Data for the task →

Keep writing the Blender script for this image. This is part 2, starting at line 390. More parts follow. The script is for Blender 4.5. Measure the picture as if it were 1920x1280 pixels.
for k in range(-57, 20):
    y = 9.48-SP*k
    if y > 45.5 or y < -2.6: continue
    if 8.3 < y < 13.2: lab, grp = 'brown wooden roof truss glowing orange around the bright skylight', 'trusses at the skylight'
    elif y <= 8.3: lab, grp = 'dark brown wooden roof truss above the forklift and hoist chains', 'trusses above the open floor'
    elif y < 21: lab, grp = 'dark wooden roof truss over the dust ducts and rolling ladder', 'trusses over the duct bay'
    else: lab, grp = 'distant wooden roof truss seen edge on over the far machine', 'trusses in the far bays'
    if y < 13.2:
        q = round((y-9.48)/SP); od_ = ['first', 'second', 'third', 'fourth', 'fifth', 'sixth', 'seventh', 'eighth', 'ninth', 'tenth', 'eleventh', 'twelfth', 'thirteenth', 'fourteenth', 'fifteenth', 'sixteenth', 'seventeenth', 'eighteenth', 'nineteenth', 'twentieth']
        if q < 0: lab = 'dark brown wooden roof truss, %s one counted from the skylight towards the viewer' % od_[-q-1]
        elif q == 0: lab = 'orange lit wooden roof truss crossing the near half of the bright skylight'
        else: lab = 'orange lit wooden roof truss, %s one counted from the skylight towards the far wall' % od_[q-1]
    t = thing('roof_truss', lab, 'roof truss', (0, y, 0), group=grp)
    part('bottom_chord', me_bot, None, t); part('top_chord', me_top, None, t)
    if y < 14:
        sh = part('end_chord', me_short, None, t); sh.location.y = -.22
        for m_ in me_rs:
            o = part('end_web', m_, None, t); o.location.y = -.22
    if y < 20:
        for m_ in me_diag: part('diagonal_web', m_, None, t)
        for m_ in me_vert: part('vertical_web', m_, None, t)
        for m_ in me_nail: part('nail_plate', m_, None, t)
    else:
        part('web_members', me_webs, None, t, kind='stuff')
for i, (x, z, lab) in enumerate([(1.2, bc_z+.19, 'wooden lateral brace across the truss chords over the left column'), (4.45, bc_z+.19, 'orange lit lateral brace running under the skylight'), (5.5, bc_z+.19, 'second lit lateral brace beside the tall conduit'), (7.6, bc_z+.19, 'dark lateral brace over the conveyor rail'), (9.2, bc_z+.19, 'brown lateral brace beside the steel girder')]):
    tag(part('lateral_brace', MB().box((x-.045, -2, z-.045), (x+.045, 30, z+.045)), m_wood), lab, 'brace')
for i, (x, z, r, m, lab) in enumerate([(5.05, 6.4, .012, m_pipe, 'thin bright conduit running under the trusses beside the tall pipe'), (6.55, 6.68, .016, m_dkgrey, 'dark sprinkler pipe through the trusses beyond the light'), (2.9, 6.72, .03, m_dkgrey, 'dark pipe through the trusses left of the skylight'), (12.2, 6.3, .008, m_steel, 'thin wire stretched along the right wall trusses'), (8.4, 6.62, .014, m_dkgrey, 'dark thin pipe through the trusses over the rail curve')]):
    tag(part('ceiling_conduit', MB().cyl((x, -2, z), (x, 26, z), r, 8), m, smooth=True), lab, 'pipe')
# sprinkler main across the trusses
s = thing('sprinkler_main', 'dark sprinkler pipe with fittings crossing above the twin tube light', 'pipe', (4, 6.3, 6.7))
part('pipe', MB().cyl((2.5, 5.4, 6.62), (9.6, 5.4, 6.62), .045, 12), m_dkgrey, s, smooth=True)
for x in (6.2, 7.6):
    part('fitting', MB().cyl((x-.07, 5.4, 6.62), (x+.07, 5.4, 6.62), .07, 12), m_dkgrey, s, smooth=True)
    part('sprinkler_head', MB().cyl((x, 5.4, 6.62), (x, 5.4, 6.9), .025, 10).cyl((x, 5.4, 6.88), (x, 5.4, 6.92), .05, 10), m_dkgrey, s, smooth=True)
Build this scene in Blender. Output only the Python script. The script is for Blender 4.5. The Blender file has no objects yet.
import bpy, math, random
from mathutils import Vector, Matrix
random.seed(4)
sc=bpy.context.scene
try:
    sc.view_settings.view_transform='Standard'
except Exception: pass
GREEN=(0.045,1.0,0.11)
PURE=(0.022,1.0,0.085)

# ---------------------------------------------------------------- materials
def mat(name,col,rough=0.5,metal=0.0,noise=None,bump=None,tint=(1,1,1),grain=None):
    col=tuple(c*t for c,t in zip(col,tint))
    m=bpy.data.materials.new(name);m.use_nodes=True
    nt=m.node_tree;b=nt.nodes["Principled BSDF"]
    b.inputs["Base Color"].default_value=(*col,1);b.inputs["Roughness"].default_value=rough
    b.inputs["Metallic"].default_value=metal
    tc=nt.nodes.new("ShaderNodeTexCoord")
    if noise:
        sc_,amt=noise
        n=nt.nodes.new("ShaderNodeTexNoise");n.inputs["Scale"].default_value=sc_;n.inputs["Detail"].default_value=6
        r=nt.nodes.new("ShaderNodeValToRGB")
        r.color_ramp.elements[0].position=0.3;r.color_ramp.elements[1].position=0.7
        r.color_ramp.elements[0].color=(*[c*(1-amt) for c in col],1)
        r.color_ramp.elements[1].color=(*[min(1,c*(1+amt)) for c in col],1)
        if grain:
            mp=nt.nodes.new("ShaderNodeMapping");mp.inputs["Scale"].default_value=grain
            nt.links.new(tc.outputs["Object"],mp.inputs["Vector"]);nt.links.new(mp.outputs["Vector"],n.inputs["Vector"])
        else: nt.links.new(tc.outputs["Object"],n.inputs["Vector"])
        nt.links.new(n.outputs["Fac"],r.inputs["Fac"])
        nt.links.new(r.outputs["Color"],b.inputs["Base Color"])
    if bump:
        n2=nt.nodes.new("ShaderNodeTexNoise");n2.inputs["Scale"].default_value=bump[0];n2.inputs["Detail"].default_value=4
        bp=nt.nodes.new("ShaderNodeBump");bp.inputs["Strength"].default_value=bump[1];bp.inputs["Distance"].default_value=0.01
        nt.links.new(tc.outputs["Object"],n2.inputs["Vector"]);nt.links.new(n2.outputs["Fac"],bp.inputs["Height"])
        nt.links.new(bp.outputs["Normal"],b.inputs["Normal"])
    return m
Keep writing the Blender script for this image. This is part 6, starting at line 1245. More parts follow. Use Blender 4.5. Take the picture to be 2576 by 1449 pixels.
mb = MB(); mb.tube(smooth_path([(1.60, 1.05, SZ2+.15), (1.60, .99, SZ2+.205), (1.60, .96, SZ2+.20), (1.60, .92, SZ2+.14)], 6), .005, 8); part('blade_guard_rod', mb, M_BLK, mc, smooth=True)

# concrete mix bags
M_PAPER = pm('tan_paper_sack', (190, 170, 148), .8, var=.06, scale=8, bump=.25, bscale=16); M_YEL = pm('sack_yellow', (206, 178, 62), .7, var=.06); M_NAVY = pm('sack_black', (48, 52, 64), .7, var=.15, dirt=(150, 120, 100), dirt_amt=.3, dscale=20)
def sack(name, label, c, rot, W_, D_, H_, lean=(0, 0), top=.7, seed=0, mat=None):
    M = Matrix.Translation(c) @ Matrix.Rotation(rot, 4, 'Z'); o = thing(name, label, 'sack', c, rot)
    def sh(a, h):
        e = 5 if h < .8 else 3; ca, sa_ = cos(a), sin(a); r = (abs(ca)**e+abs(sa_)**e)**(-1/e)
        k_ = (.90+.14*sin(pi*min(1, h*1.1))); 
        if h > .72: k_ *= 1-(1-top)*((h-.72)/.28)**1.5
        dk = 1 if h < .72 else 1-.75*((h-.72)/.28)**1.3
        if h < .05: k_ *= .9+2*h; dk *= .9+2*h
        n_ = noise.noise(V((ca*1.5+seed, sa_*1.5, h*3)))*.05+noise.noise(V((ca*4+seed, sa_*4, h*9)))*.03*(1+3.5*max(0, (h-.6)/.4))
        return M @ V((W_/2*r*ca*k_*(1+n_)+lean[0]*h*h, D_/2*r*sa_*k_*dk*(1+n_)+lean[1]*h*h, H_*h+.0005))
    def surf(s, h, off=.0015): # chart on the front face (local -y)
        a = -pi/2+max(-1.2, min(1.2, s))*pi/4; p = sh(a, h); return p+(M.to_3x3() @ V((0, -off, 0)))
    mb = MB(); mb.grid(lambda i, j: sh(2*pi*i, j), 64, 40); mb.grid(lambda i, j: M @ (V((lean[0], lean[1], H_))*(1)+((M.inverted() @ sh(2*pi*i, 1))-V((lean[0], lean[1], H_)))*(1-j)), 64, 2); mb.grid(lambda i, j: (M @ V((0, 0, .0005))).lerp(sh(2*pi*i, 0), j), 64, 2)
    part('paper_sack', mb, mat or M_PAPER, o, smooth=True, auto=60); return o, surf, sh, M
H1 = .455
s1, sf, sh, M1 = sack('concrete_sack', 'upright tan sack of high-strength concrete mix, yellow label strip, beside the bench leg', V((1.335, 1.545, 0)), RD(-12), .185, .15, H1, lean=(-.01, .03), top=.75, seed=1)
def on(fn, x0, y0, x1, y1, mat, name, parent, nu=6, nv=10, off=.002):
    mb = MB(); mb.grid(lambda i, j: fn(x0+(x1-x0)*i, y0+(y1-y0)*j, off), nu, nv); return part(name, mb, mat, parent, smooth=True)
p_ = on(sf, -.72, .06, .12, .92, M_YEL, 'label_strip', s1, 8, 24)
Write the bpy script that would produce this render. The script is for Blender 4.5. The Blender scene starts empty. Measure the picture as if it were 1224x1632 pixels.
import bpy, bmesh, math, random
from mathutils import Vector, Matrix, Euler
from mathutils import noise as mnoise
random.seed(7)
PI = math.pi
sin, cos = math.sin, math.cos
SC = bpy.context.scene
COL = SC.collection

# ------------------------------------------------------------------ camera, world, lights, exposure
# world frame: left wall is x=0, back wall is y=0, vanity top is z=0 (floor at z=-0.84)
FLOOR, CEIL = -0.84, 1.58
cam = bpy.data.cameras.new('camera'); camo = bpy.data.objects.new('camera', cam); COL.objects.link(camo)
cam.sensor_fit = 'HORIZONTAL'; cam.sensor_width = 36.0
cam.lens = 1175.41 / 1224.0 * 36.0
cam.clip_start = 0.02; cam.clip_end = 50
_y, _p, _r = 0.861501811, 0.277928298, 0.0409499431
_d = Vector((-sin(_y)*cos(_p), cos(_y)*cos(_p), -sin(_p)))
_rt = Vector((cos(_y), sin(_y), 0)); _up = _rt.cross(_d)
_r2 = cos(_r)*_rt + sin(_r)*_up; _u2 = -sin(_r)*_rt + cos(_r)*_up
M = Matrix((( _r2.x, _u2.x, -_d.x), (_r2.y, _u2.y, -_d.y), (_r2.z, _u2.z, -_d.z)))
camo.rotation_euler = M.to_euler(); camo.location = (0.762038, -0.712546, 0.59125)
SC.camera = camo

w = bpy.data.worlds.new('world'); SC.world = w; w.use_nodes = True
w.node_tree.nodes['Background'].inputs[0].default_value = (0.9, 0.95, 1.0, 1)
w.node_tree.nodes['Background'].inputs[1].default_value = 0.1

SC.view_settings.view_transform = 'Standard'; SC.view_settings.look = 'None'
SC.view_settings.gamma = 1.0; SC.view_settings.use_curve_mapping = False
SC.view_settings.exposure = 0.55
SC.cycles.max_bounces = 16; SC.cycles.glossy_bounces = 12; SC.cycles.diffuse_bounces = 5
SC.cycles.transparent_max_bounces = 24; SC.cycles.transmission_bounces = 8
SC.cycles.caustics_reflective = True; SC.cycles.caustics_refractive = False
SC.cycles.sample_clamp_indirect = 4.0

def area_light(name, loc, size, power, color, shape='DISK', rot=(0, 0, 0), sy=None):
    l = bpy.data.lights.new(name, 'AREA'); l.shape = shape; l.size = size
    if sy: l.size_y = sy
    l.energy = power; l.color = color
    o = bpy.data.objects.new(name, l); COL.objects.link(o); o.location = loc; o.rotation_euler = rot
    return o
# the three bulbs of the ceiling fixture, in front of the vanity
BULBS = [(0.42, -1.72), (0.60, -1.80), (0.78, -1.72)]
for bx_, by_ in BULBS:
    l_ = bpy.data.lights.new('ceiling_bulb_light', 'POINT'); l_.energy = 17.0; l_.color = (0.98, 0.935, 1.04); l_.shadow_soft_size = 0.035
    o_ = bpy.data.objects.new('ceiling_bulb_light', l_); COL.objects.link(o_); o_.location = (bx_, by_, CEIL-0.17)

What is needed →
Exactly and only the lines from the line that contains "by 1449 pixels." through the line that contains "M_BLK, mc, smooth=True)" are to be repeated as they stand.

Written solution →
Keep writing the Blender script for this image. This is part 6, starting at line 1245. More parts follow. Use Blender 4.5. Take the picture to be 2576 by 1449 pixels.
mb = MB(); mb.tube(smooth_path([(1.60, 1.05, SZ2+.15), (1.60, .99, SZ2+.205), (1.60, .96, SZ2+.20), (1.60, .92, SZ2+.14)], 6), .005, 8); part('blade_guard_rod', mb, M_BLK, mc, smooth=True)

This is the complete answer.